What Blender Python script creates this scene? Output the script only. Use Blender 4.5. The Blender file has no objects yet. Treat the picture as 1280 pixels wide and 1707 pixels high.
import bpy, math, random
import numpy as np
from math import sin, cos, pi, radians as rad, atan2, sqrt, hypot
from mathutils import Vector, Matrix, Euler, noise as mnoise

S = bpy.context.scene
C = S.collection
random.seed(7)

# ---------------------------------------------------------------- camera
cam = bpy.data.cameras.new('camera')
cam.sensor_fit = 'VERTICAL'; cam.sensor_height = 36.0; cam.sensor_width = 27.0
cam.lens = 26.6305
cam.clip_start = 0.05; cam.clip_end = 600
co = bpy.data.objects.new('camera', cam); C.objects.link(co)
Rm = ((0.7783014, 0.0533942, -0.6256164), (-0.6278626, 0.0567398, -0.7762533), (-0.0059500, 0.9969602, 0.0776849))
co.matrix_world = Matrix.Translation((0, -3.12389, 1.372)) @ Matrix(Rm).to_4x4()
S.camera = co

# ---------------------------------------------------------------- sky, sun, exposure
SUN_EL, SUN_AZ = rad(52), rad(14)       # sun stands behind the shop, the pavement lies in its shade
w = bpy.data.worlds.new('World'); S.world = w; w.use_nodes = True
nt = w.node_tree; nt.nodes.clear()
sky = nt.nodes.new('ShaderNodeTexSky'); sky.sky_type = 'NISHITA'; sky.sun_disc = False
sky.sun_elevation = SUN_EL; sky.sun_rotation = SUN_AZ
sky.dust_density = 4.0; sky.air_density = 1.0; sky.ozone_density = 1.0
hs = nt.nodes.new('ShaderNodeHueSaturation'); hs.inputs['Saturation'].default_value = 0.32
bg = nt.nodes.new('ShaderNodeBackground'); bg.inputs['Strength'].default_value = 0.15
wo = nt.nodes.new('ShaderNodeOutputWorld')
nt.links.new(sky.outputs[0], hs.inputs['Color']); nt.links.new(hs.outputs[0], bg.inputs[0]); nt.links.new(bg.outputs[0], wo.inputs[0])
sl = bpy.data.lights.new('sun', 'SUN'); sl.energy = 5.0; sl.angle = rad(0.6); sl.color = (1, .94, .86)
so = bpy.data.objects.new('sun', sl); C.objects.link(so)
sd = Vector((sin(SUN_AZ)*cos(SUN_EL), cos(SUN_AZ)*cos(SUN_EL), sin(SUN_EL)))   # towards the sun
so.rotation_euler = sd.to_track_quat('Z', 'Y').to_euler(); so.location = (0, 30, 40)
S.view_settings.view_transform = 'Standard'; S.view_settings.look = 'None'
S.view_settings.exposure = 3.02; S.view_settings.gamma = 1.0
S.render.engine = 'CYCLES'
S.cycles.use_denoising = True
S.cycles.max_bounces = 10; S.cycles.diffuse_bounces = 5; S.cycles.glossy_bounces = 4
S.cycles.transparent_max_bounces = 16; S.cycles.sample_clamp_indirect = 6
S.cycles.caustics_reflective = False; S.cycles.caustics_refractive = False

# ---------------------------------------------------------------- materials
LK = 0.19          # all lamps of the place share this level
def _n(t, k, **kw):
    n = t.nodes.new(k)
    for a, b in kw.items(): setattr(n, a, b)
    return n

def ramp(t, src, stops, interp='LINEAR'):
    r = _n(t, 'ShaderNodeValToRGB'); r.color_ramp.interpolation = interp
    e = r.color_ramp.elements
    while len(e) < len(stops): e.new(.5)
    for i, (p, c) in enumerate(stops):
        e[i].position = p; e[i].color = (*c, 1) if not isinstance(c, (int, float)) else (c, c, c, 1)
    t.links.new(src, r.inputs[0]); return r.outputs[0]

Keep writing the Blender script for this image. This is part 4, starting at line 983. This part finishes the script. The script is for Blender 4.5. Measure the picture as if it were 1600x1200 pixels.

[Goal] In the listing above, reproduce the first line and each one after it through the line that contains "S.camera = co".

[Response below]
What Blender Python script creates this scene? Output the script only. Use Blender 4.5. The Blender file has no objects yet. Treat the picture as 1280 pixels wide and 1707 pixels high.
import bpy, math, random
import numpy as np
from math import sin, cos, pi, radians as rad, atan2, sqrt, hypot
from mathutils import Vector, Matrix, Euler, noise as mnoise

S = bpy.context.scene
C = S.collection
random.seed(7)

# ---------------------------------------------------------------- camera
cam = bpy.data.cameras.new('camera')
cam.sensor_fit = 'VERTICAL'; cam.sensor_height = 36.0; cam.sensor_width = 27.0
cam.lens = 26.6305
cam.clip_start = 0.05; cam.clip_end = 600
co = bpy.data.objects.new('camera', cam); C.objects.link(co)
Rm = ((0.7783014, 0.0533942, -0.6256164), (-0.6278626, 0.0567398, -0.7762533), (-0.0059500, 0.9969602, 0.0776849))
co.matrix_world = Matrix.Translation((0, -3.12389, 1.372)) @ Matrix(Rm).to_4x4()
S.camera = co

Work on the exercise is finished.